次々に送られてくる各国語のコメントも喜びと切実さにあふれている。
「聖なる乙女Sainte Vierge」という形容より「ママン・マリーMaman Marie」という呼びかけが目立つ。
外出規制の間は聖域が封鎖されるという前代未聞の事態のルルドだったけれど、毎日のロザリオは配信され、だれでも洞窟をリアルタイムで見ることができた。様々な祈願の手紙は続々届いていた。
例年は夏のこの季節、世界各国からのルルド巡礼団が大挙してやってくる、が今年はなし。周りの宿泊施設や土産物店や飲食店は深刻な経済損失だろうし、ルルド聖域自体も寄付によって運営されているのでいろいろと深刻だろう。
でも、この「ルルド・ユーナイテッド」を、世界中の人がそれぞれの言葉で聖母に祈ることができる新しい聖霊降臨の場をにしたいという気持ちは伝わる。
ルルドは特別な場所だ。
ルルドを特別な場所にしたのは、たぶん「場」の持つエネルギーというのもあるのだろうけれど、こういう形の「特別な場所」を絶対に必要とする人たちの存在なのだろうとあらためて思う。

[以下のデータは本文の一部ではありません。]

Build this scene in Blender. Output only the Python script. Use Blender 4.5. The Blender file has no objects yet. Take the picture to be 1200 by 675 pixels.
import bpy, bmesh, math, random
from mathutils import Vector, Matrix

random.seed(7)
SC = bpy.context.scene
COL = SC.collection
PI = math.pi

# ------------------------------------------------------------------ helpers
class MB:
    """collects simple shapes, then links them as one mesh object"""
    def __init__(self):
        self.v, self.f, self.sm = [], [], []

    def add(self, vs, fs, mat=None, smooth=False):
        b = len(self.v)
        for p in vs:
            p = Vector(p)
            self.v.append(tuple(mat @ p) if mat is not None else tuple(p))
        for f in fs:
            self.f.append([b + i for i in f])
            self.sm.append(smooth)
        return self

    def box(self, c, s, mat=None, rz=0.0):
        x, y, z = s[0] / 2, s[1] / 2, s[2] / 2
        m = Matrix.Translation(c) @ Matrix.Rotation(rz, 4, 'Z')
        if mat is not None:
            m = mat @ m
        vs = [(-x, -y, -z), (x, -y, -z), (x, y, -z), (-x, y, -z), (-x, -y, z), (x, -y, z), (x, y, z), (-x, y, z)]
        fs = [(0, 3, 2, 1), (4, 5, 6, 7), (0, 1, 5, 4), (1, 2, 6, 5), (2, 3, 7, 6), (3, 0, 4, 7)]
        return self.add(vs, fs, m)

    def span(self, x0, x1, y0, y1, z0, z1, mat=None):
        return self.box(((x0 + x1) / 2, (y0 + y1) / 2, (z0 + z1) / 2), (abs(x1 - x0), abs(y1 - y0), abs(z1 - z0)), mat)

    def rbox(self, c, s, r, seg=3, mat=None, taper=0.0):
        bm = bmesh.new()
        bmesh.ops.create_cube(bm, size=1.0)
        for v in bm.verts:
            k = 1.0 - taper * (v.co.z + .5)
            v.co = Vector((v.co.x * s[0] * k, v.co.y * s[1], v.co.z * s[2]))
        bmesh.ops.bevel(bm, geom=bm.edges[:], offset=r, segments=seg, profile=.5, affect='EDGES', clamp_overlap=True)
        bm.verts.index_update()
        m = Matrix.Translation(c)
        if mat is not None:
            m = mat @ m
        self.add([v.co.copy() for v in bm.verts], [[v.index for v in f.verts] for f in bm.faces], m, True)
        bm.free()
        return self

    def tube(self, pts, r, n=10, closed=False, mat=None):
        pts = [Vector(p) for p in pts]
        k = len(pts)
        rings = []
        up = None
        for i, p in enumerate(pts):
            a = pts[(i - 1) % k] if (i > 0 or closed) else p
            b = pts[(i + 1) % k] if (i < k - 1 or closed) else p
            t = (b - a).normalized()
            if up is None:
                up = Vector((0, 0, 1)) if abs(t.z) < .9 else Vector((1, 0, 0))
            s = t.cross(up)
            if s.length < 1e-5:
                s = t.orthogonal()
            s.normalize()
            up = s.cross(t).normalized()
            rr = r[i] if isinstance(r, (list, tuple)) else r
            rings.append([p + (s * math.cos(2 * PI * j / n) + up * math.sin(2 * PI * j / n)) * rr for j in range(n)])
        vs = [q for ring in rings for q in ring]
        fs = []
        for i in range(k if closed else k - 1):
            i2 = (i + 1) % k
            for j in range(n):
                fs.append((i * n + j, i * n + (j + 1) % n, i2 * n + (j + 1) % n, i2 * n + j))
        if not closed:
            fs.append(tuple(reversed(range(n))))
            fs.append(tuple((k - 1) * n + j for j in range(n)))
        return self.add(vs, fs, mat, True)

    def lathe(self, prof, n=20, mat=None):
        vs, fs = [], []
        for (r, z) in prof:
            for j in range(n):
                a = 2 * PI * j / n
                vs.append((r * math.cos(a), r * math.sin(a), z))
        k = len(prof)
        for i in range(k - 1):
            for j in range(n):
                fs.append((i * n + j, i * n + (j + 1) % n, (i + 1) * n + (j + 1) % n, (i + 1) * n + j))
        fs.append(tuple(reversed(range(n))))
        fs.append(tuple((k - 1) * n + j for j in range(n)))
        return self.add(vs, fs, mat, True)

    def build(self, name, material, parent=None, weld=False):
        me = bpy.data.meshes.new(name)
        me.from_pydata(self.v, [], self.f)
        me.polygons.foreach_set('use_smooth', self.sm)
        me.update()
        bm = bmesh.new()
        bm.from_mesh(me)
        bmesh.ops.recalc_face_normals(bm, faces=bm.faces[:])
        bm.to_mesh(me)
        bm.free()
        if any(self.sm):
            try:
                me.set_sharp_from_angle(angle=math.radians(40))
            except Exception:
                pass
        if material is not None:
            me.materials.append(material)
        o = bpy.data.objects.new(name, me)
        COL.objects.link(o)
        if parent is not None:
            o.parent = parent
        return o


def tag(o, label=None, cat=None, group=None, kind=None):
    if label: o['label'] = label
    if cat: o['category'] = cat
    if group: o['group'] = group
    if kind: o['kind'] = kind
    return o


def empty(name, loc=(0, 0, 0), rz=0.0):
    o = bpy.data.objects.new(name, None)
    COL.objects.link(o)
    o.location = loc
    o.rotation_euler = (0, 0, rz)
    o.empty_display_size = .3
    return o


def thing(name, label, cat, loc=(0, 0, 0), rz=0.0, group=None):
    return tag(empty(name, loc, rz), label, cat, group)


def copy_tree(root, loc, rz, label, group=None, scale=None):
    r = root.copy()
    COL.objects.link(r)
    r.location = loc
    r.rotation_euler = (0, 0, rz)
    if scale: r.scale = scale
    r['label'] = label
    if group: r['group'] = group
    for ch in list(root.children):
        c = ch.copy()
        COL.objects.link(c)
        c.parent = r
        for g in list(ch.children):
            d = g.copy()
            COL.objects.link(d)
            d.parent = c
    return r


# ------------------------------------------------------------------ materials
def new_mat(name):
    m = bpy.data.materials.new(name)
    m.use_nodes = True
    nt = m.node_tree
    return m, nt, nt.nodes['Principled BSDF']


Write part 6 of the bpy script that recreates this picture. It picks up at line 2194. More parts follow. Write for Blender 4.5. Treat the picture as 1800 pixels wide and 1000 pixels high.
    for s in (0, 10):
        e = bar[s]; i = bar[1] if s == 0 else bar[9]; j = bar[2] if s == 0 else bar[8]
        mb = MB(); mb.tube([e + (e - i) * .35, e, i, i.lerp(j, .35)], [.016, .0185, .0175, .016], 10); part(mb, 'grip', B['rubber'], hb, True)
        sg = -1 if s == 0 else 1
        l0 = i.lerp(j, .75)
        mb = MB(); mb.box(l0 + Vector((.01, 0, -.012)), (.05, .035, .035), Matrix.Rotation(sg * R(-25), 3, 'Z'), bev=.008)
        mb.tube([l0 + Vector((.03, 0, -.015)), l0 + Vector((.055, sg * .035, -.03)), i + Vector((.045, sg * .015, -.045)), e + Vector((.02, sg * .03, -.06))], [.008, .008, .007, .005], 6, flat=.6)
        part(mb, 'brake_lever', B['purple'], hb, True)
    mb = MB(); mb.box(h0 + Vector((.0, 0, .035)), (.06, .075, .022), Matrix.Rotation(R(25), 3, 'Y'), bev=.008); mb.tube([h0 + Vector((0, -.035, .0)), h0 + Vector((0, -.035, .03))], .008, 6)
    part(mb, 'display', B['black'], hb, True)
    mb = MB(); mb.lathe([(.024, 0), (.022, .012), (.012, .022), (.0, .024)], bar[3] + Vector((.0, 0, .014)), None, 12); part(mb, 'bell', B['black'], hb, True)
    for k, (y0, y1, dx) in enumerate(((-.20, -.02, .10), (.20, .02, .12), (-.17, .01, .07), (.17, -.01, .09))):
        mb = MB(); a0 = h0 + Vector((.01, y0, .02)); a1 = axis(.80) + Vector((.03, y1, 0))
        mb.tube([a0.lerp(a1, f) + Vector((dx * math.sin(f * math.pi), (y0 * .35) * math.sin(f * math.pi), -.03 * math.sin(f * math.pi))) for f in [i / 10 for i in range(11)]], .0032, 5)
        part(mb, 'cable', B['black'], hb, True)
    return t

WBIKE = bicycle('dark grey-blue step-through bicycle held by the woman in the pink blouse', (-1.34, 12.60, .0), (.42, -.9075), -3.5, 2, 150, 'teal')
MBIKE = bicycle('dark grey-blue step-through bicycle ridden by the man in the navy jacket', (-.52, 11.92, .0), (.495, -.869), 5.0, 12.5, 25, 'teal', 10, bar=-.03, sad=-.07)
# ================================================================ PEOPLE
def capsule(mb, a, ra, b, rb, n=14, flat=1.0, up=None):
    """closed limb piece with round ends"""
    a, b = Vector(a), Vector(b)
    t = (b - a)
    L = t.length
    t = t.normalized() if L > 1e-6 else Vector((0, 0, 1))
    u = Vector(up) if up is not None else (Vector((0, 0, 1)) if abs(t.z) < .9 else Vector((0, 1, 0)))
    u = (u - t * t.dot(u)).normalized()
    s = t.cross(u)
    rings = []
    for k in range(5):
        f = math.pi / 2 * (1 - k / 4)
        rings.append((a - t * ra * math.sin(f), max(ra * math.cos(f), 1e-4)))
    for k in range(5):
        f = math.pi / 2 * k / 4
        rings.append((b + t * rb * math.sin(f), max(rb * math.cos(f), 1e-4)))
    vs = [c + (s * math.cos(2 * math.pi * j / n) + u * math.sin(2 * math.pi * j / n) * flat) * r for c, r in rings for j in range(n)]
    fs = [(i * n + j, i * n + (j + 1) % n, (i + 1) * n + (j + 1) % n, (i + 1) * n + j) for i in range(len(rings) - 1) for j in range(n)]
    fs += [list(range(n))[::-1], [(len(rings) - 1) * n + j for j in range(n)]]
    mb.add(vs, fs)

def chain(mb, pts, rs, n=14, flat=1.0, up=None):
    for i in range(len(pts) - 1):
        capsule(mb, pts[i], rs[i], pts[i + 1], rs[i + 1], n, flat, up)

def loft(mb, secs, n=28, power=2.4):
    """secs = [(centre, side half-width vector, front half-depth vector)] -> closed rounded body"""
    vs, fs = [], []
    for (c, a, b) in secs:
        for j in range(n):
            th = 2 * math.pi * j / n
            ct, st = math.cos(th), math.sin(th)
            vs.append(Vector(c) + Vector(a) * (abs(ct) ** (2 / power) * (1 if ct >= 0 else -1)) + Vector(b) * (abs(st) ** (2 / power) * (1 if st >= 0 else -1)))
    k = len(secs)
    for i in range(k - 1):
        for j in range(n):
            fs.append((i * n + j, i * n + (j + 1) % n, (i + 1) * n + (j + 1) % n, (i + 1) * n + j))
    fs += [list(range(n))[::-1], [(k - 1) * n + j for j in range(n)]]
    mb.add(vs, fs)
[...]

「無償」の絶対性がその「秘密」を根底から支えている。
プロテスタント以前のキリスト教が「十字架のイエスと無原罪のマリア」をセットにしたことの必然性は、あらゆる意味での生き難さを生まれながらかかえているすべての思いに由来するのだろう。
信じて仰ぐ「信仰」や、信じて受け入れる「信受」とちがって、ただひたすら、信じたい、頼りたい、という「信頼」をそのまま許諾してほしいという心がルルドという聖地を生み、育てた。
この異様なコロナ禍が収束したら、またルルドに行ってみたい。